Бликует унтер лаком козырька,
К порядку приучая спозаранку,
Заходит в хату с деревянною киянкой
И останавливает медленные волны.
Под звон осколков просыпаются зэка
Разбитой вдребезги невидимой короны.
Пугает сроком призрак-приговор,
Царёвой каторгой, этапом и темницей.
В плену у мертвецов-орангутангов
Недремлющий и всенощный дозор,
Подёрнув решкой чёрные глазницы,
Вокруг позорного столба зовёт, кружится…
Не остановится поганый хоровод,
В часы без стрелок только тычет и бабачет
Дурное эхо.
Сивый сучий рот
Свой разевает. Плачет и орёт.
Кусая трубы, просится с ума
Бутырский двор. Огромная тюрьма.
В современной России на смену старому доброму hard-насилию советских времён приходит западная модель тотального контроля. Менее заметная для «замыленного» глаза обывателя, но жёсткая и беспощадная по форме. Либеральная диктатура стремится построить такую модель общества, при которой у личности не останется ни малейшего шанса на свободу, при кажущейся свободе физической. Людей не гонят строем на работу плетьми, но загоняют в кабалу жёсткой материальной зависимостью, не расстреливают, но гноят пожизненно в «комфортных» тюрьмах со всеми удобствами. Но это идеальная модель – американский продукт. У нас же в России стараниями мудаков, стоящих у власти, существенно уступающих своим западным коллегам – кудесникам массового сознания, был рождён монстр. Чудовищный голем, вышедший из-под контроля доморощенных полупьяных вивисекторов, судорожно мчится по стране, оставляя за собой трупы, лужи крови и кучи дерьма. И напрасны старания горе-кукловодов замаскировать черты его хари и забить его запах – безнадёжно с него ссыпается пепел пудры и в секунду выветривается сладковатый парфюм. Остаются лишь мерзости.

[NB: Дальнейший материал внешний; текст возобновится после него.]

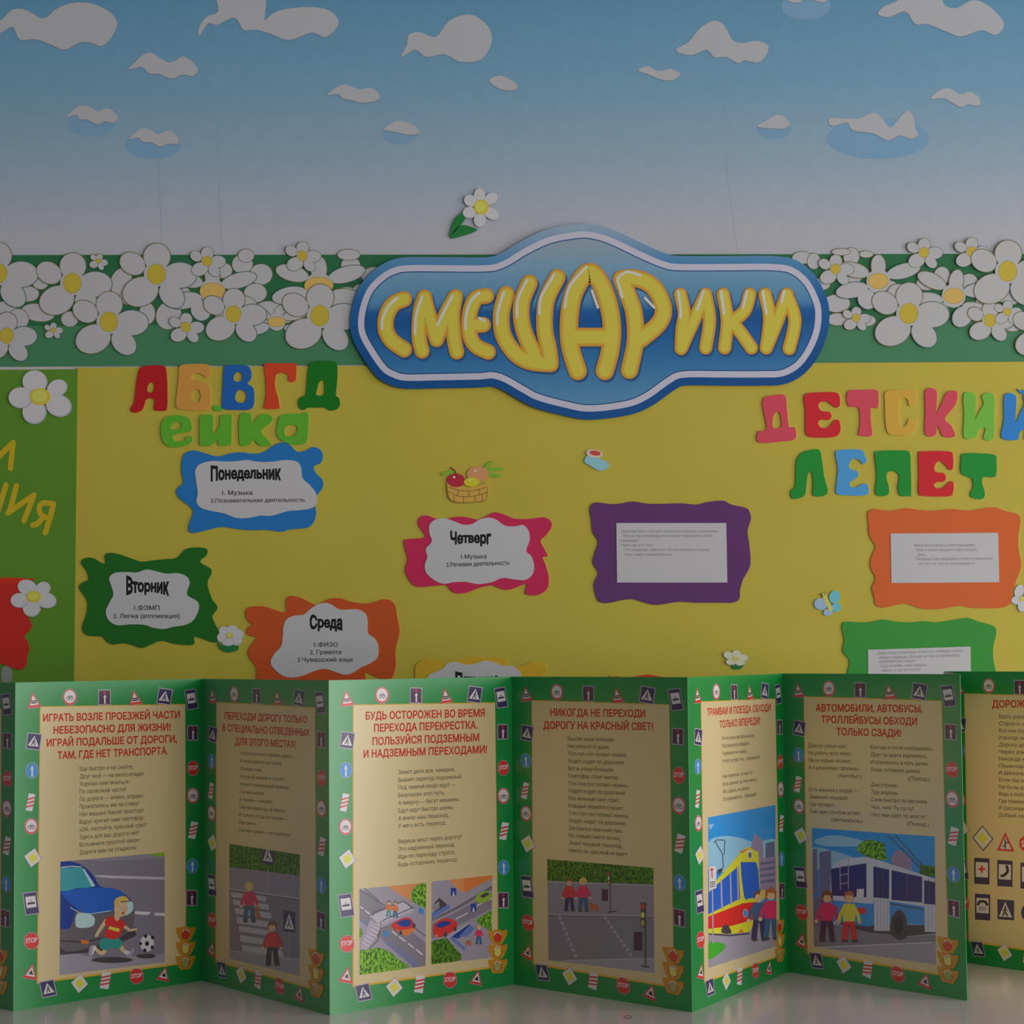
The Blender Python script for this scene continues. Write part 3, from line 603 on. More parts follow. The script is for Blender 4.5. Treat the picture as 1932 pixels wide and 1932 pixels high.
# red shape at the left edge
e = empty('red_cutout', wall_at(0, 1262, 1.3)); tag(e, 'red wavy paper cut-out on the lime sheet at the left edge', 'cut-out')
a = Art(); a.poly([(-40,1092),(0,1091),(35,1092),(60,1094),(44,1105),(36,1118),(36,1132),(45,1150),(58,1172),(61,1182),(54,1192),(47,1200),(53,1212),(56,1222),(52,1240),(50,1254),(42,1263),(28,1261),(0,1252),(-40,1250)], mat('cutout_red', (170, 36, 30)), 2.4, sm=4, thick=1); a.build('body', wall_at, e)
a = Art(); a.poly([(-40,1089),(30,1090),(68,1092),(60,1097),(30,1100),(-40,1099)], mat('cutout_red_rim', (196, 44, 24)), 2.5, thick=.1); a.build('rim', wall_at, e)
a = Art(); a.poly([(4,1262),(16,1256),(24,1268),(20,1290),(5,1290)], mat('sticker_grey', (120, 124, 118)), 1.8, sm=3, thick=.3)
tag(a.build('sticker', wall_at), 'small pale grey sticker below the red cut-out', 'sticker')

# ---------------------------------------------------------------- daisy stickers and small cut outs
M_sp = mat('sticker_petal', (174, 172, 174)); M_spl = mat('sticker_petal_edge', (150, 150, 156)); M_sy = mat('sticker_yellow', (200, 164, 62)); M_sg = mat('sticker_leaf', (30, 104, 52))
def flower(label, cx, cy, pet, cen, leaf=None, base=2.7, soft=None):
    e = empty('daisy_sticker', wall_at(cx, cy, 1.3)); tag(e, label, 'flower', 'daisy stickers')
    if leaf:
        for l in leaf:
            a = Art(); a.poly([(cx + x, cy + y) for x, y in l], M_sg, base - .1, sm=4, thick=.3); a.build('leaf', wall_at, e)
    for i, (x, y, rx, ry, r) in enumerate(pet):
        a = Art(); b = base + i * .04
        a.poly(ell(cx + x, cy + y, rx, ry, r, 28), M_spl, b, thick=.3); a.poly(ell(cx + x - rx * .04, cy + y - ry * .05, rx * .93, ry * .92, r, 28), soft or M_sp, b + .015)
        a.build('petal', wall_at, e)
    a = Art(); a.poly(ell(cx, cy, cen[0], cen[1], 0, 24), M_sy, base + .4, thick=.3); a.poly(ell(cx - 1, cy - 1, cen[0] * .7, cen[1] * .7), mat('sticker_yellow_mid', (212, 184, 82)), base + .42); a.build('flower_center', wall_at, e)
flower('large white daisy sticker at the top of the lime sheet', 77, 749, [(-10, -28, 24, 22, 10), (32, -16, 20, 16, -25), (35, 17, 25, 21, 20), (-11, 29, 23, 23, 0), (-37, 2, 23, 20, 0)], (20, 16))
flower('white daisy sticker on the red cut-out at left', 65, 1126, [(-12, -17, 19, 15, 20), (17, -15, 15, 13, -25), (24, 7, 19, 15, 10), (-4, 22, 17, 16, 0), (-27, 7, 17, 14, 0)], (14, 11))
flower('small white daisy with green leaves beside the dark green card', 434, 1199, [(-10, -8, 11, 9, 20), (4, -10, 12, 9, -10), (16, -2, 11, 10, 10), (13, 10, 11, 9, 0), (-3, 12, 12, 8, 0), (-15, 4, 9, 9, 0)], (6.5, 5.5), [[(-23, 12), (-12, 20), (0, 16), (16, 20), (14, 28), (-3, 32), (-18, 25)]])
flower('small white daisy with a green leaf right of the purple card', 1387, 1243, [(-12, -6, 11, 7, 20), (2, -9, 9, 7, 0), (14, -2, 11, 6, 10), (9, 7, 10, 6, 0), (-8, 6, 10, 6, 0)], (5, 4), [[(-6, 10), (6, 10), (17, 9), (10, 19), (-4, 19)]], soft=mat('sticker_petal_cream', (186, 182, 158)))
flower('small white daisy cut by the right picture edge', 1928, 1130, [(-6, -14, 9, 13, 20), (-10, 3, 11, 8, 0), (0, 14, 9, 11, 0), (12, -8, 10, 9, 0), (13, 8, 10, 9, 0)], (5, 5), [[(-8, 2), (2, -2), (4, 3), (-4, 6)]])
flower('white daisy with two green leaves above the blue sign', 908, 392, [(-3, -22, 11, 14, 0), (19, -16, 14, 11, -30), (20, 12, 16, 11, 30), (-2, 24, 12, 14, 0), (-22, 10, 13, 11, 0), (-20, -12, 13, 11, 30)], (14, 14), [[(-60, 55), (-50, 22), (-28, 6), (-30, 22), (-45, 40)], [(-58, 58), (-40, 34), (-10, 40), (-12, 46), (-35, 54)]])
# basket of fruit
e = empty('fruit_basket', wall_at(885, 947, 1.3)); tag(e, 'paper cut-out of a wicker basket with red and yellow apples', 'basket')
zb = zI
M_wick = mat('wicker', (178, 142, 62)); M_wl = mat('wicker_line', (120, 86, 40)); M_wick2 = mat('wicker_dark', (160, 122, 50))
a = Art(); a.poly(zb(P(853,600,900,620,1000,630,1080,615,1122,600,1125,640,1112,715,1060,728,960,735,890,722,862,680)), M_wick, 2.5, sm=4, thick=.8)
for l in ([(858,625),(930,650),(1020,655),(1122,630)], [(860,655),(930,690),(1020,692),(1118,668)], [(930,650),(925,688)], [(1000,656),(1000,690)], [(1070,645),(1072,682)], [(900,690),(905,722)], [(965,692),(965,732)], [(1040,690),(1042,728)], [(1090,678),(1090,720)], [(855,603),(862,680),(890,722),(960,734),(1060,727),(1112,715),(1124,640)]): a.rib(zb(l), .7, M_wl, 2.56, sm=3)
a.build('basket', wall_at, e)
def fruit(nm, x, y, rx, ry, c, off):
    a = Art(); q = zb([(x, y)])[0]
    a.poly(ell(q[0], q[1], rx, ry), c, off, thick=.3); a.poly(ell(q[0] - rx * .2, q[1] - ry * .45, 2.6, 2), mat('fruit_gleam', (206, 190, 190)), off + .03)
    a.build(nm, wall_at, e)
fruit('apple', 915, 585, 17, 13, mat('apple_red', (158, 34, 52)), 2.6)
fruit('onion', 1060, 545, 21, 15, mat('onion_tan', (192, 128, 84)), 2.45)
fruit('apple', 1018, 597, 14.5, 8.5, mat('apple_yellow', (196, 172, 32)), 2.75)
a = Art(); M_cg = mat('carrot_green', (112, 156, 42))
for l in ([(1060,560),(1110,500),(1150,465)], [(1060,560),(1140,515),(1220,508)], [(1060,560),(1140,545),(1200,555)], [(830,545),(870,532),(905,525)]): a.rib(zb(l), 3.2, M_cg, 2.4, sm=3, thick=.3)
a.rib(zb([(880, 500), (905, 520), (925, 560)]), 1.2, mat('stalk_brown', (110, 60, 40)), 2.8)
a.build('leaves', wall_at, e)
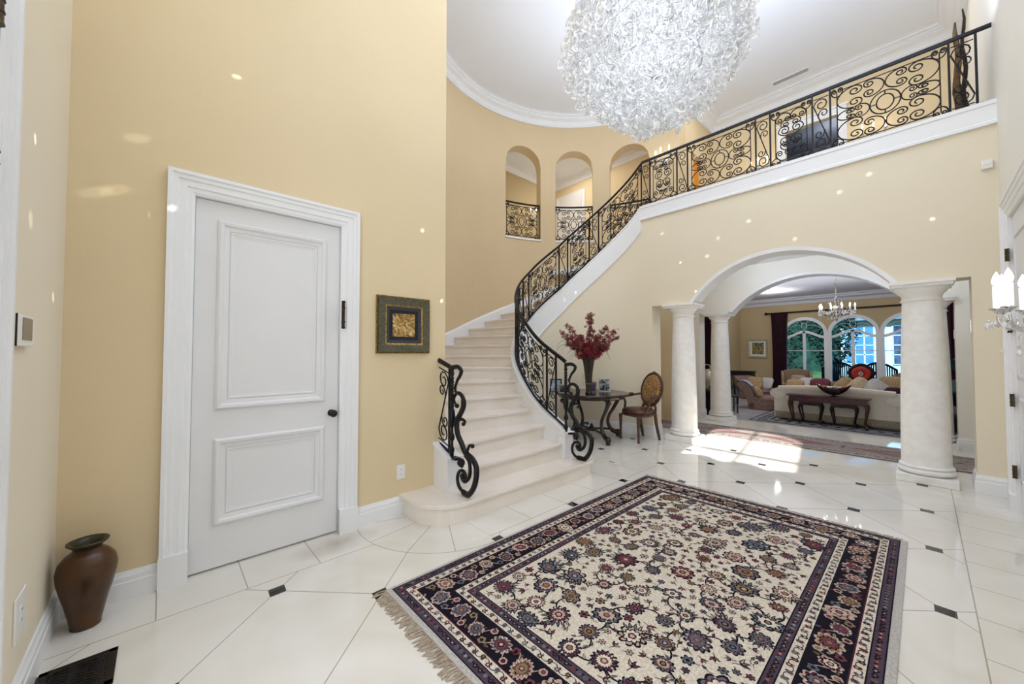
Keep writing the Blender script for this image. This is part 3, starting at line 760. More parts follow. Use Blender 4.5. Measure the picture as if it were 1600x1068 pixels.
def put_panel(parent, curves, s0, pos, name='scroll_panel', R=1.):
    """pos(s, h) -> world xyz"""
    m = M()
    for p, r, c in curves:
        p = densify(p, c)
        m.tube([pos(s0+x, z) for x, z in p], r*R, 5, closed=bool(c))
    return m.build(name, IRON, parent, smooth=True, world=True)
def rail_pos(s, h):
    x, y, th = path(s); z = zs(th) if th < 180 else ZF
    lift = .0
    return (x, y, z+lift+h)
STOT = S0+ARC+(0.50-CX)
def s_th(th): return S0+radians(th)*RR
def s_x(x): return S0+ARC+(x-CX)
ir = thing('stair_railing', 'black iron scrollwork railing climbing the curved stair and running along the balcony', 'railing', (CX, CY, 0))
def run(s0, s1, step=.05):
    n = max(2, int((s1-s0)/step)); return [s0+(s1-s0)*i/n for i in range(n+1)]
m = M(); m.tube([rail_pos(s, TOP+.012) for s in run(-.0, S0+ARC+.02)], .026, 8, flat=.75); m.tube([rail_pos(s, TOP+.012) for s in run(S0+ARC+.0, STOT+.04, .3)], .026, 8, flat=.75); m.build('handrail', IRON, ir, smooth=True, auto=40, world=True)
m = M(); m.tube([rail_pos(s, .022) for s in run(-.02, S0+ARC+.02)], .014, 6, flat=1.1); m.build('bottom_rail', IRON, ir, smooth=True, auto=40, world=True)
m = M(); m.tube([rail_pos(s, .04) for s in run(S0+ARC, STOT-.02, .3)], .007, 6); m.build('bottom_rail', IRON, ir, world=True)
bounds = [.015, .15, .30, s_th(30), s_th(38.5), s_th(60), s_th(69), s_th(78), s_th(111), s_th(118.7), s_th(137), s_th(144.7), s_th(180)-.01, s_x(-3.15), s_x(-2.68), s_x(-2.51), s_x(-1.555), s_x(-1.38), s_x(-.914), s_x(-.734), s_x(.25), s_x(.435)]
kinds = 'enwnmnnwnmnwnmnwnmnwn'
for s in bounds[1:]:
    m = M(); m.tube([rail_pos(s, .0 if s > S0+ARC-.05 else .02), rail_pos(s, TOP)], .0135, 4, rot=pi/4); m.build('post', IRON, ir, world=True)
for k, (a, b) in zip(kinds, zip(bounds, bounds[1:])):
    w = b-a
    if k == 'w': cur = wide_panel(w)
    elif k == 'm': cur = medium_panel(w)
    elif k == 'n': cur = narrow_panel(w)
    else: continue
    put_panel(ir, cur, a, rail_pos)
# newel post + volute
VA = [(-0.006, 1.279), (0.09, 1.289), (0.144, 1.257), (0.125, 1.21), (0.091, 1.175), (0.074, 1.147), (0.049, 1.098)]
VB = [(0.081, 0.939), (0.045, 0.963), (0.032, 1.002), (0.068, 1.046), (0.127, 1.05), (0.173, 1.015), (0.18, 0.95), (0.151, 0.894), (0.093, 0.821), (0.077, 0.765), (0.094, 0.687), (0.152, 0.618), (0.209, 0.55), (0.318, 0.508), (0.37, 0.444), (0.36, 0.342), (0.319, 0.256), (0.255, 0.199), (0.178, 0.2), (0.109, 0.24), (0.092, 0.302), (0.119, 0.361), (0.176, 0.381), (0.21, 0.356), (0.199, 0.315)]
VC = [(0.077, 0.765), (0.105, 0.809), (0.162, 0.829), (0.203, 0.815), (0.181, 0.79)]
VD = [(0.209, 0.524), (0.264, 0.484), (0.28, 0.411), (0.265, 0.344), (0.21, 0.299), (.175, .305), (.165, .335)]
VE = [(0.231, 0.541), (0.248, 0.583), (0.274, 0.62), (0.313, 0.621)]
def smooth_pts(P, n=5):
    o = []
    for i in range(len(P)-1):
        p0, p1, p2, p3 = P[max(0, i-1)], P[i], P[i+1], P[min(len(P)-1, i+2)]
        for j in range(n):
            t = j/n
            o.append(tuple(.5*((2*b)+(-a+c)*t+(2*a-5*b+4*c-d)*t*t+(-a+3*b-3*c+d)*t**3) for a, b, c, d in zip(p0, p1, p2, p3)))
    return o+[P[-1]]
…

Одна из мерзостей либерального общества – всем известные питерские Кресты (ИЗ 45/1). Тюрьма, построенная ещё Екатериной, но в наши дни ставшая эталоном концлагеря и беспредела. Следуя за своими западными подельниками, кремлёвские демократы объявили мораторий на смертные казни, но создали в следственных изоляторах России такие условия, что люди, в них содержащиеся, не доживают до суда или выходят на волю инвалидами. А ведь в СИЗО сидят в большинстве люди не осуждённые, то есть вина их даже по этим законам не доказана и не признана судом, то есть юридически они не виноваты. А картавые радзинские тем временем со сладострастными придыханиями пугают обывателя ужасами сталинских репрессий. Зачастую человек, попадая даже по ложному (как потом оказывается) обвинению за решётку, теряет всё: работу, прописку, здоровье. Таким образом, система фактически выбрасывает его на обочину жизни – сначала на помойки и в подвалы, а позже опять в тюрягу за мелкую кражу, совершённую от безысходности. А холёные «правозащитники» вещают тем временем по ТВ что-то о духовных свободах, равных возможностях и правах человека.